- Aim: Set down word for word the lines running from the line with "What Blender Python" to the line with "R = math.radians; PI = math.pi", ends included. Skip every picture.
## Start Extracted data
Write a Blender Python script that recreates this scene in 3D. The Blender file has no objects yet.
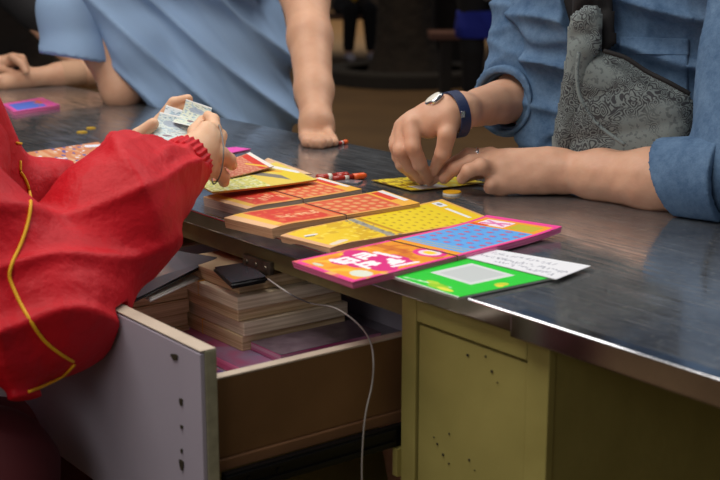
import bpy, bmesh, math, random
import numpy as np
from mathutils import Vector, Matrix

# ---------------------------------------------------------------- camera, world, lights
C = bpy.context.scene.collection
S = bpy.context.scene
FPX = 1290.0; PITCH = math.radians(13.1); ZT = 0.75; CAMZ = 1.13
cam = bpy.data.cameras.new('camera'); camo = bpy.data.objects.new('camera', cam); C.objects.link(camo)
camo.location = (0, 0, CAMZ); camo.rotation_euler = (math.pi/2 - PITCH, 0, 0)
cam.sensor_width = 36; cam.lens = 36*FPX/720; cam.clip_start = 0.05; cam.clip_end = 200
cam.dof.use_dof = True; cam.dof.focus_distance = 1.85; cam.dof.aperture_fstop = 7.1
S.camera = camo
S.view_settings.view_transform = 'Standard'; S.view_settings.look = 'None'
S.view_settings.gamma = 1; S.view_settings.use_curve_mapping = False
S.view_settings.exposure = 0.0
w = bpy.data.worlds.new('world'); S.world = w; w.use_nodes = True
bg = w.node_tree.nodes['Background']; bg.inputs[0].default_value = (0.9, 0.92, 1.0, 1); bg.inputs[1].default_value = 0.10

def area(name, loc, target, sx, sy, power, col):
    l = bpy.data.lights.new(name, 'AREA'); l.shape = 'RECTANGLE'; l.size = sx; l.size_y = sy
    l.energy = power; l.color = col
    o = bpy.data.objects.new(name, l); C.objects.link(o); o.location = loc
    o.rotation_euler = (Vector(target)-Vector(loc)).to_track_quat('-Z', 'Y').to_euler()
    return o
area('ceiling_lamp_light', (-0.9, 1.2, 3.0), (0, 1.9, 0.75), 1.8, 1.2, 44, (1.0, 0.95, 0.88))
area('edge_highlight_light', (-1.0, 2.9, 2.8), (-.2, 2.0, 0.75), 2.6, .5, 26, (1.0, 0.97, 0.93))  # added light that gives the steel edge strips their bright line
area('awning_lamp_light', (1.6, 3.0, 3.2), (0.1, 2.0, 0.75), 1.8, 1.4, 44, (1.0, 0.98, 0.95))
area('street_side_light', (-1.6, -1.6, 2.3), (0.0, 1.6, 0.7), 1.8, 1.4, 20, (1.0, 0.95, 0.9))
sl = bpy.data.lights.new('square_lamp_light', 'SPOT'); sl.energy = 1700; sl.color = (1.0, 0.82, 0.55); sl.spot_size = 1.35; sl.spot_blend = .5; sl.shadow_soft_size = .5
slo = bpy.data.objects.new('square_lamp_light', sl); C.objects.link(slo); slo.location = (0.0, 17.5, 6.0)
sl2 = sl.copy(); sl2.energy = 330; sl2.spot_size = 1.2; slo2 = bpy.data.objects.new('ground_fill_light', sl2); C.objects.link(slo2); slo2.location = (-0.4, 8.6, 5.2)  # second spot is an unseen fill, added to brighten the ground behind the desk

# ---------------------------------------------------------------- placing helpers
CA, SA = math.cos(PITCH), math.sin(PITCH)
def ray(px, py):
    u = (px-360)/FPX; v = (240-py)/FPX
    return Vector((u, CA+v*SA, -SA+v*CA))
def at(px, py, Y):
    r = ray(px, py); return Vector((0, 0, CAMZ)) + r*(Y/r.y)
def onz(px, py, z=ZT):
    r = ray(px, py); return Vector((0, 0, CAMZ)) + r*((z-CAMZ)/r.z)
DA = math.radians(-52.7)
EX = Vector((math.cos(DA), math.sin(DA), 0)); EY = Vector((-EX.y, EX.x, 0)); OO = Vector((0.169, 1.285, 0))
def W(x, y, z): return OO + EX*x + EY*y + Vector((0, 0, z))

def srgb(*c):
    c = [x/255 for x in c]
    return tuple(x/12.92 if x <= .04045 else ((x+.055)/1.055)**2.4 for x in c)

# ---------------------------------------------------------------- materials
def mat(name, col, rough=.6, metal=0., noise=None, bump=None, sss=0., spec=.5, coat=0.):
    """noise=(scale, amount, colour2) ; bump=(scale, strength, dist)"""
    m = bpy.data.materials.new(name); m.use_nodes = True; nt = m.node_tree; N = nt.nodes; L = nt.links
    b = N['Principled BSDF']; b.inputs['Base Color'].default_value = (*col, 1)
    b.inputs['Roughness'].default_value = rough; b.inputs['Metallic'].default_value = metal
    b.inputs['Specular IOR Level'].default_value = spec
    b.inputs['Coat Weight'].default_value = coat
    if sss:
        b.inputs['Subsurface Weight'].default_value = sss
        b.inputs['Subsurface Radius'].default_value = (1, .35, .2); b.inputs['Subsurface Scale'].default_value = .006
    tc = N.new('ShaderNodeTexCoord')
    if noise:
        n = N.new('ShaderNodeTexNoise'); n.inputs['Scale'].default_value = noise[0]; n.inputs['Detail'].default_value = 5
        L.new(tc.outputs['Object'], n.inputs['Vector'])
        r = N.new('ShaderNodeMapRange'); r.inputs[1].default_value = .3; r.inputs[2].default_value = .7
        r.inputs[4].default_value = noise[1]; L.new(n.outputs[0], r.inputs[0])
        mx = N.new('ShaderNodeMix'); mx.data_type = 'RGBA'
        mx.inputs[6].default_value = (*col, 1); mx.inputs[7].default_value = (*noise[2], 1)
        L.new(r.outputs[0], mx.inputs[0]); L.new(mx.outputs[2], b.inputs['Base Color'])
    if bump:
        n = N.new('ShaderNodeTexNoise'); n.inputs['Scale'].default_value = bump[0]; n.inputs['Detail'].default_value = 4
        L.new(tc.outputs['Object'], n.inputs['Vector'])
        bp = N.new('ShaderNodeBump'); bp.inputs['Strength'].default_value = bump[1]; bp.inputs['Distance'].default_value = bump[2]
        L.new(n.outputs[0], bp.inputs['Height']); L.new(bp.outputs[0], b.inputs['Normal'])
    return m

M = {}
M['skin'] = mat('skin', srgb(214, 168, 140), .5, sss=.12, noise=(40, .6, srgb(200, 146, 118)), bump=(260, .35, .0008), spec=.35)
M['skin2'] = mat('skin_tanned', srgb(204, 158, 128), .52, sss=.12, noise=(30, .6, srgb(186, 136, 108)), bump=(240, .3, .0008), spec=.35)
M['skin3'] = mat('skin_light', srgb(226, 186, 152), .5, sss=.12, noise=(40, .5, srgb(214, 164, 130)), bump=(240, .3, .0008), spec=.35)
M['tee'] = mat('blue_jersey', srgb(148, 174, 206), .9, noise=(7, .4, srgb(138, 164, 198)), bump=(500, .25, .0006), spec=.15)
M['red'] = mat('red_nylon', srgb(204, 16, 34), .58, noise=(9, .5, srgb(188, 8, 26)), bump=(26, .55, .012), spec=.3)
M['redpants'] = mat('dark_red_cloth', srgb(74, 8, 16), .8)
M['yellowpipe'] = mat('yellow_piping', srgb(240, 180, 20), .6)
M['black'] = mat('black_cloth', srgb(22, 20, 22), .85, bump=(120, .3, .002))
M['hair'] = mat('dark_hair', srgb(24, 18, 15), .5)
M['navy'] = mat('navy_cloth', srgb(28, 36, 62), .8)
M['blue'] = mat('royal_blue_cloth', srgb(24, 40, 150), .8)
M['greywhite'] = mat('grey_white_cloth', srgb(150, 148, 140), .8)
M['watchsteel'] = mat('watch_steel', srgb(215, 215, 215), .18, metal=1)
M['strap'] = mat('navy_strap', srgb(24, 40, 78), .5, bump=(300, .4, .001))
M['silver'] = mat('silver', srgb(225, 225, 228), .12, metal=1)
M['olive'] = mat('olive_paint', srgb(158, 147, 84), .5, noise=(14, .7, srgb(142, 132, 72)), bump=(60, .2, .002), spec=.4)
M['groove'] = mat('groove_dirt', srgb(46, 40, 22), .8)
M['steel'] = mat('steel_strip', srgb(215, 215, 220), .14, metal=1, noise=(18, .7, srgb(160, 158, 160)), bump=(20, .08, .001))
M['olivewood'] = mat('worn_olive_rail', srgb(112, 100, 62), .6, noise=(30, .7, srgb(84, 74, 44)))
M['drawerwood'] = mat('drawer_brown_wood', srgb(118, 84, 50), .6, noise=(12, .7, srgb(96, 66, 36)))
M['drawergrey'] = mat('lavender_grey_paint', srgb(170, 163, 176), .55, noise=(10, .4, srgb(156, 150, 164)), bump=(40, .1, .002))
M['drawerpale'] = mat('pale_edge', srgb(196, 180, 160), .6, noise=(40, .5, srgb(172, 156, 140)))
M['cream'] = mat('unpainted_edge', srgb(160, 156, 130), .6, noise=(60, .7, srgb(120, 118, 96)))
M['darkmetal'] = mat('black_runner', srgb(26, 26, 28), .4, metal=.6)
M['brass'] = mat('dull_steel_latch', srgb(120, 110, 95), .4, metal=.8, noise=(60, .8, srgb(70, 60, 48)))
M['cable'] = mat('grey_white_cable', srgb(150, 144, 140), .5)
M['band'] = mat('rubber_band', srgb(110, 78, 60), .6)
M['greyband'] = mat('grey_rubber_band', srgb(120, 116, 116), .5)
M['phone'] = mat('black_plastic', srgb(16, 16, 18), .35)
M['phoneglass'] = mat('dark_glass', srgb(70, 70, 78), .08, spec=.8)
M['clearfilm'] = mat('grey_glossy_screen', srgb(120, 120, 128), .1, spec=.8)
M['goldcoin'] = mat('gold_coin', srgb(225, 180, 40), .3, metal=.5)
M['whiteplastic'] = mat('white_plastic', srgb(225, 222, 210), .4)
M['redplastic'] = mat('red_plastic', srgb(170, 40, 26), .3)
M['orangeplastic'] = mat('orange_plastic', srgb(238, 96, 30), .35)
M['trunk'] = mat('dark_bark', srgb(42, 32, 26), .9, noise=(6, .8, srgb(26, 20, 17)), bump=(12, .8, .03))
M['benchwood'] = mat('bench_wood', srgb(120, 84, 56), .6, noise=(8, .7, srgb(90, 60, 38)))
M['benchred'] = mat('reddish_wood', srgb(96, 62, 52), .7)
M['darkstone'] = mat('dark_stone', srgb(42, 38, 36), .9, bump=(10, .5, .01))
M['shoe'] = mat('pale_shoe', srgb(205, 196, 205), .6)
M['yellowcloth'] = mat('yellow_cloth', srgb(235, 180, 50), .8)
M['wall'] = mat('dark_wall', srgb(34, 28, 24), .9, noise=(1.5, .8, srgb(20, 17, 15)))
M['ground'] = mat('brown_paving', srgb(112, 84, 50), .75, noise=(2.2, .8, srgb(90, 66, 38)), bump=(20, .3, .01))
M['packpaper'] = None

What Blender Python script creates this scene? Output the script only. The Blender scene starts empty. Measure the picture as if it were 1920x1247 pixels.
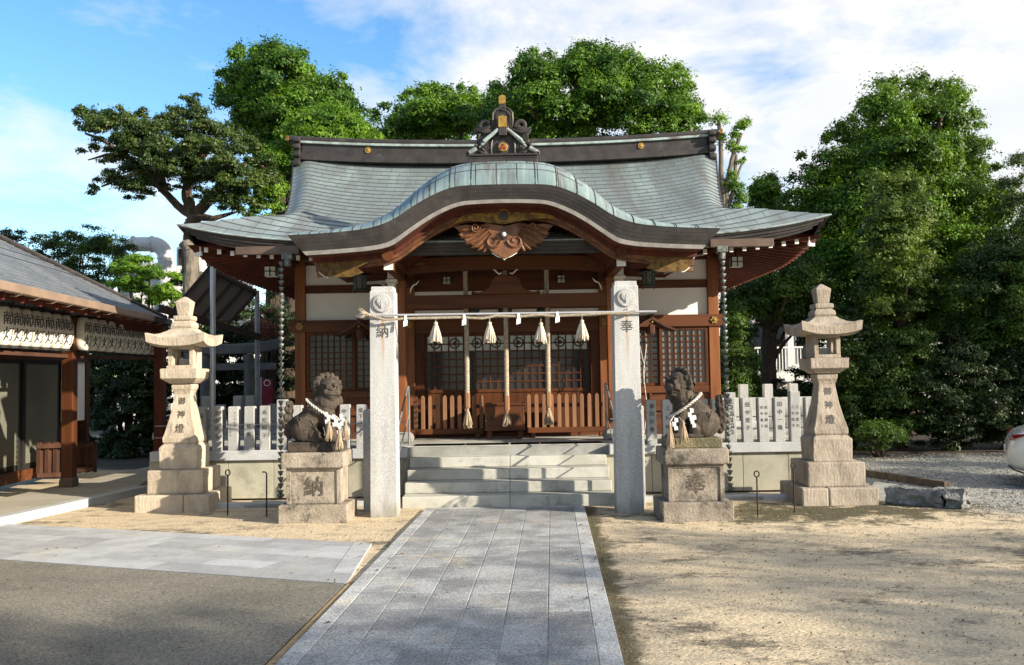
import bpy, bmesh, math, random
import numpy as np
from mathutils import Vector, Matrix
random.seed(7); rng = np.random.default_rng(7)
C = bpy.context.scene.collection
scn = bpy.context.scene
R = math.radians; PI = math.pi

# ------------------------------------------------------------------ camera
F = 1711.0; PITCH = R(2.86); ROLL = 0.016; CAMZ = 1.6
fw = Vector((0, math.cos(PITCH), math.sin(PITCH)))
rt0 = Vector((1, 0, 0)); up0 = rt0.cross(fw)
rt = rt0*math.cos(ROLL) - up0*math.sin(ROLL)
up = up0*math.cos(ROLL) + rt0*math.sin(ROLL)
cam = bpy.data.cameras.new('camera'); camo = bpy.data.objects.new('camera', cam); C.objects.link(camo)
cam.sensor_width = 36; cam.lens = 36*F/1920; cam.clip_end = 3000; cam.clip_start = 0.05
mw = Matrix((rt, up, -fw)).transposed().to_4x4(); mw.translation = (0, 0, CAMZ)
camo.matrix_world = mw
scn.camera = camo
scn.render.resolution_x = 1024; scn.render.resolution_y = 665

def ray(px, py):
    return (fw*F + rt*(px-960) - up*(py-623.5))
def at(px, py, Y):
    d = ray(px, py); t = Y/d.y
    return Vector((d.x*t, Y, CAMZ+d.z*t))
def gnd(px, py, z=0.0):
    d = ray(px, py); t = (z-CAMZ)/d.z
    return Vector((d.x*t, d.y*t, z))
def zof(yc, D):       # height of an un-rolled image row at depth D
    v = 623.5-yc
    return CAMZ + D*(F*math.sin(PITCH)+v*math.cos(PITCH))/(F*math.cos(PITCH)-v*math.sin(PITCH))

# ------------------------------------------------------------------ sun, sky, exposure
SUN = Vector((2.9, -1.5, 1.17)).normalized()
EL = math.asin(SUN.z); AZ = math.atan2(SUN.x, SUN.y)
sl = bpy.data.lights.new('sun', 'SUN'); so = bpy.data.objects.new('sun', sl); C.objects.link(so)
sl.energy = 5.0; sl.angle = R(0.55); sl.color = (1.0, 0.90, 0.74)
so.rotation_euler = SUN.to_track_quat('Z', 'Y').to_euler(); so.location = (30, -12, 20)
w = bpy.data.worlds.new('World'); scn.world = w; w.use_nodes = True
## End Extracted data
- Worked answer:
What Blender Python script creates this scene? Output the script only. The Blender scene starts empty. Measure the picture as if it were 1920x1247 pixels.
import bpy, bmesh, math, random
import numpy as np
from mathutils import Vector, Matrix
random.seed(7); rng = np.random.default_rng(7)
C = bpy.context.scene.collection
scn = bpy.context.scene
R = math.radians; PI = math.pi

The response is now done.